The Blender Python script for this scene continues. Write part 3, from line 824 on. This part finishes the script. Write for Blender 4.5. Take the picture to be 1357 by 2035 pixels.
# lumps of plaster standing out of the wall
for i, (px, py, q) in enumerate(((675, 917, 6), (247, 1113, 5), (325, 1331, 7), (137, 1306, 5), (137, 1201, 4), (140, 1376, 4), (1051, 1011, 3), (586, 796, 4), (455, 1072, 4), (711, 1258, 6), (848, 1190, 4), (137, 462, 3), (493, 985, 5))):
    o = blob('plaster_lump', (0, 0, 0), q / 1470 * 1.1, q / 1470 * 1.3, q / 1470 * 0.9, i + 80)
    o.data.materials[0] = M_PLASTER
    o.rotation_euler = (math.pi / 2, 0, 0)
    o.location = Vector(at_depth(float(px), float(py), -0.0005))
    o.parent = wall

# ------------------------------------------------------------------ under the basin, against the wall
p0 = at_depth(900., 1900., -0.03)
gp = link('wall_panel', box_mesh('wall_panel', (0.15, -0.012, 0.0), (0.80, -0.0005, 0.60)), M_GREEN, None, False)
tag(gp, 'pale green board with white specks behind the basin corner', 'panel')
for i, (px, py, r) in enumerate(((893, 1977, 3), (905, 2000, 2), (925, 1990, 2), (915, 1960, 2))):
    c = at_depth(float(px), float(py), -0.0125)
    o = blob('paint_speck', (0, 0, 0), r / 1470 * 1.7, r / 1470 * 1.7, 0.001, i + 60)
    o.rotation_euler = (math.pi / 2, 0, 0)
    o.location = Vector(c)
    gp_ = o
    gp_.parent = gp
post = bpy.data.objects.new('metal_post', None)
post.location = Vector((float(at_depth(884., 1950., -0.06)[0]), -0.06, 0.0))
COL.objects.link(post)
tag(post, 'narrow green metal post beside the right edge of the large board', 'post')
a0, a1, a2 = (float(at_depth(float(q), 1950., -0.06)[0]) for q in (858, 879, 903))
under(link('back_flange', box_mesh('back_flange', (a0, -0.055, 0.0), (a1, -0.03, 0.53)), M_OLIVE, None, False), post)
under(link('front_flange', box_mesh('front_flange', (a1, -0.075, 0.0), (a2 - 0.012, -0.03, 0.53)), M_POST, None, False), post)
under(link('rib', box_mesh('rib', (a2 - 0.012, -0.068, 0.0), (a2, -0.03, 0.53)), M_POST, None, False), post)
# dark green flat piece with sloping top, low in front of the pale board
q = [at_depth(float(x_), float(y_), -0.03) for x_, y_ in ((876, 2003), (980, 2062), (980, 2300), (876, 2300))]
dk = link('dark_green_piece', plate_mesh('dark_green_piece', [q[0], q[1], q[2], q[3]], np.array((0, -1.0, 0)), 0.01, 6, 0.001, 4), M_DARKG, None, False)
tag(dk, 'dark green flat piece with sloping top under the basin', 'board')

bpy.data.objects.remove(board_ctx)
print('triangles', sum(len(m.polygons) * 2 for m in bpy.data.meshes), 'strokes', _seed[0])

_ _ _

* _Requirement_
Each line of the material should be duplicated exactly, please.

* _Full response_
The Blender Python script for this scene continues. Write part 3, from line 824 on. This part finishes the script. Write for Blender 4.5. Take the picture to be 1357 by 2035 pixels.
# lumps of plaster standing out of the wall
for i, (px, py, q) in enumerate(((675, 917, 6), (247, 1113, 5), (325, 1331, 7), (137, 1306, 5), (137, 1201, 4), (140, 1376, 4), (1051, 1011, 3), (586, 796, 4), (455, 1072, 4), (711, 1258, 6), (848, 1190, 4), (137, 462, 3), (493, 985, 5))):
    o = blob('plaster_lump', (0, 0, 0), q / 1470 * 1.1, q / 1470 * 1.3, q / 1470 * 0.9, i + 80)
    o.data.materials[0] = M_PLASTER
    o.rotation_euler = (math.pi / 2, 0, 0)
    o.location = Vector(at_depth(float(px), float(py), -0.0005))
    o.parent = wall

# ------------------------------------------------------------------ under the basin, against the wall
p0 = at_depth(900., 1900., -0.03)
gp = link('wall_panel', box_mesh('wall_panel', (0.15, -0.012, 0.0), (0.80, -0.0005, 0.60)), M_GREEN, None, False)
tag(gp, 'pale green board with white specks behind the basin corner', 'panel')
for i, (px, py, r) in enumerate(((893, 1977, 3), (905, 2000, 2), (925, 1990, 2), (915, 1960, 2))):
    c = at_depth(float(px), float(py), -0.0125)
    o = blob('paint_speck', (0, 0, 0), r / 1470 * 1.7, r / 1470 * 1.7, 0.001, i + 60)
    o.rotation_euler = (math.pi / 2, 0, 0)
    o.location = Vector(c)
    gp_ = o
    gp_.parent = gp
post = bpy.data.objects.new('metal_post', None)
post.location = Vector((float(at_depth(884., 1950., -0.06)[0]), -0.06, 0.0))
COL.objects.link(post)
tag(post, 'narrow green metal post beside the right edge of the large board', 'post')
a0, a1, a2 = (float(at_depth(float(q), 1950., -0.06)[0]) for q in (858, 879, 903))
under(link('back_flange', box_mesh('back_flange', (a0, -0.055, 0.0), (a1, -0.03, 0.53)), M_OLIVE, None, False), post)
under(link('front_flange', box_mesh('front_flange', (a1, -0.075, 0.0), (a2 - 0.012, -0.03, 0.53)), M_POST, None, False), post)
under(link('rib', box_mesh('rib', (a2 - 0.012, -0.068, 0.0), (a2, -0.03, 0.53)), M_POST, None, False), post)
# dark green flat piece with sloping top, low in front of the pale board
q = [at_depth(float(x_), float(y_), -0.03) for x_, y_ in ((876, 2003), (980, 2062), (980, 2300), (876, 2300))]
dk = link('dark_green_piece', plate_mesh('dark_green_piece', [q[0], q[1], q[2], q[3]], np.array((0, -1.0, 0)), 0.01, 6, 0.001, 4), M_DARKG, None, False)
tag(dk, 'dark green flat piece with sloping top under the basin', 'board')

bpy.data.objects.remove(board_ctx)
print('triangles', sum(len(m.polygons) * 2 for m in bpy.data.meshes), 'strokes', _seed[0])